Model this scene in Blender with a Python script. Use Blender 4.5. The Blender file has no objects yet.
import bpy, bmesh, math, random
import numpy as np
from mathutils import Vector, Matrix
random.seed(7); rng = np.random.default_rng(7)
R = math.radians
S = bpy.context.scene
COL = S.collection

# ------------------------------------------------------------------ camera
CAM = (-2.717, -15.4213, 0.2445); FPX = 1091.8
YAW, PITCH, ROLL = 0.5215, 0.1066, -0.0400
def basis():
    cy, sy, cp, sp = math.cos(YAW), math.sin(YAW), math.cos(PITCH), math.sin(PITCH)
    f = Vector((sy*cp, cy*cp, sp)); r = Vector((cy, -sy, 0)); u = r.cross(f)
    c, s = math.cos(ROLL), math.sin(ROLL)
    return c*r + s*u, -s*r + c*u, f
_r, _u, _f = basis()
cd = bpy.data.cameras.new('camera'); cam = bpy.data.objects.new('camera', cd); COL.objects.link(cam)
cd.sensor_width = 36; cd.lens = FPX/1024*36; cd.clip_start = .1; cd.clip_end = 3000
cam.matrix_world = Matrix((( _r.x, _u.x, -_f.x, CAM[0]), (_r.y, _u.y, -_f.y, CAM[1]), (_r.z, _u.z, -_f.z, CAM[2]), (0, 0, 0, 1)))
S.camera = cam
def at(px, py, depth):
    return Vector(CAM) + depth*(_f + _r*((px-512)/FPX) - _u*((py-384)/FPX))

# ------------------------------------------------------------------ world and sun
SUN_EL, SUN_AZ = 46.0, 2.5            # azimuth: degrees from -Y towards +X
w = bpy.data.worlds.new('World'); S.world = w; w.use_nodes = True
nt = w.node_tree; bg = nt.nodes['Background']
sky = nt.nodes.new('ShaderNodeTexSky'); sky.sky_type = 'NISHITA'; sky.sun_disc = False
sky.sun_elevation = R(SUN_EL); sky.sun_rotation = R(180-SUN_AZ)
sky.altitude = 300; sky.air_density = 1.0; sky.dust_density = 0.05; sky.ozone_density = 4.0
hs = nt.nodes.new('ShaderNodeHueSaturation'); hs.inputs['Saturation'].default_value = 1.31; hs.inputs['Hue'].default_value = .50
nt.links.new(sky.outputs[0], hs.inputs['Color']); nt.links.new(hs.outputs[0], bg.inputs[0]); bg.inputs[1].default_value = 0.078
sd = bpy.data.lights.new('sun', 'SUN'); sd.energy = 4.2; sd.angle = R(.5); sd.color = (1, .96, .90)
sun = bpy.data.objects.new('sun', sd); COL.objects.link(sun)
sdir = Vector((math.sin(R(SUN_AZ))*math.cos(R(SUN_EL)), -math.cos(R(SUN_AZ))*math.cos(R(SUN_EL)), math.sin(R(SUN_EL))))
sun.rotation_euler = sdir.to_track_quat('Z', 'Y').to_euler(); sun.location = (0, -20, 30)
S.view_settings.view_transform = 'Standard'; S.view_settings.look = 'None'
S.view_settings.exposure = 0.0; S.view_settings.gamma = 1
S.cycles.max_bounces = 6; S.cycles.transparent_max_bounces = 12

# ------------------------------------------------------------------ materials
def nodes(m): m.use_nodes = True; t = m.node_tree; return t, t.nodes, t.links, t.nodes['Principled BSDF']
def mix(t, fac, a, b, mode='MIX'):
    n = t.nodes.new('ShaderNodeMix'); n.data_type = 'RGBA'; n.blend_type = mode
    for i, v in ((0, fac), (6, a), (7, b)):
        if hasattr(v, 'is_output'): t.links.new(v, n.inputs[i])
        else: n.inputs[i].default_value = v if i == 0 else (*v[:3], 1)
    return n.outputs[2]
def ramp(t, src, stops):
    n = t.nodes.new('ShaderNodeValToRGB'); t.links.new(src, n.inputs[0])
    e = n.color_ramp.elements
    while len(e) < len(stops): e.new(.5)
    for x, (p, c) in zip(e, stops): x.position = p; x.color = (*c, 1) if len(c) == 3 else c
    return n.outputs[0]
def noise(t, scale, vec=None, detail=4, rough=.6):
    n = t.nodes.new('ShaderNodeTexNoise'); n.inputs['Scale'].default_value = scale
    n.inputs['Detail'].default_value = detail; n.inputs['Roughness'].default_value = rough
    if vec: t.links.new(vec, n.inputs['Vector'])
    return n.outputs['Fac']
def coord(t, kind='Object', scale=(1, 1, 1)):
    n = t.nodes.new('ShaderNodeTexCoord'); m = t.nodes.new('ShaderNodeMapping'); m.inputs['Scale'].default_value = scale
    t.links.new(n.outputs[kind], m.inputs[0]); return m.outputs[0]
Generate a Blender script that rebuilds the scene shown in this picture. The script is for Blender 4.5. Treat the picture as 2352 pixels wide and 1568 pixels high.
------------------------------------------------------------------------
Exercise directions
Print the records above verbatim from their first line to the line containing "return Vector(CAM) +", both included, and stop there.

Answer for this exercise
Model this scene in Blender with a Python script. Use Blender 4.5. The Blender file has no objects yet.
import bpy, bmesh, math, random
import numpy as np
from mathutils import Vector, Matrix
random.seed(7); rng = np.random.default_rng(7)
R = math.radians
S = bpy.context.scene
COL = S.collection

# ------------------------------------------------------------------ camera
CAM = (-2.717, -15.4213, 0.2445); FPX = 1091.8
YAW, PITCH, ROLL = 0.5215, 0.1066, -0.0400
def basis():
    cy, sy, cp, sp = math.cos(YAW), math.sin(YAW), math.cos(PITCH), math.sin(PITCH)
    f = Vector((sy*cp, cy*cp, sp)); r = Vector((cy, -sy, 0)); u = r.cross(f)
    c, s = math.cos(ROLL), math.sin(ROLL)
    return c*r + s*u, -s*r + c*u, f
_r, _u, _f = basis()
cd = bpy.data.cameras.new('camera'); cam = bpy.data.objects.new('camera', cd); COL.objects.link(cam)
cd.sensor_width = 36; cd.lens = FPX/1024*36; cd.clip_start = .1; cd.clip_end = 3000
cam.matrix_world = Matrix((( _r.x, _u.x, -_f.x, CAM[0]), (_r.y, _u.y, -_f.y, CAM[1]), (_r.z, _u.z, -_f.z, CAM[2]), (0, 0, 0, 1)))
S.camera = cam
def at(px, py, depth):
    return Vector(CAM) + depth*(_f + _r*((px-512)/FPX) - _u*((py-384)/FPX))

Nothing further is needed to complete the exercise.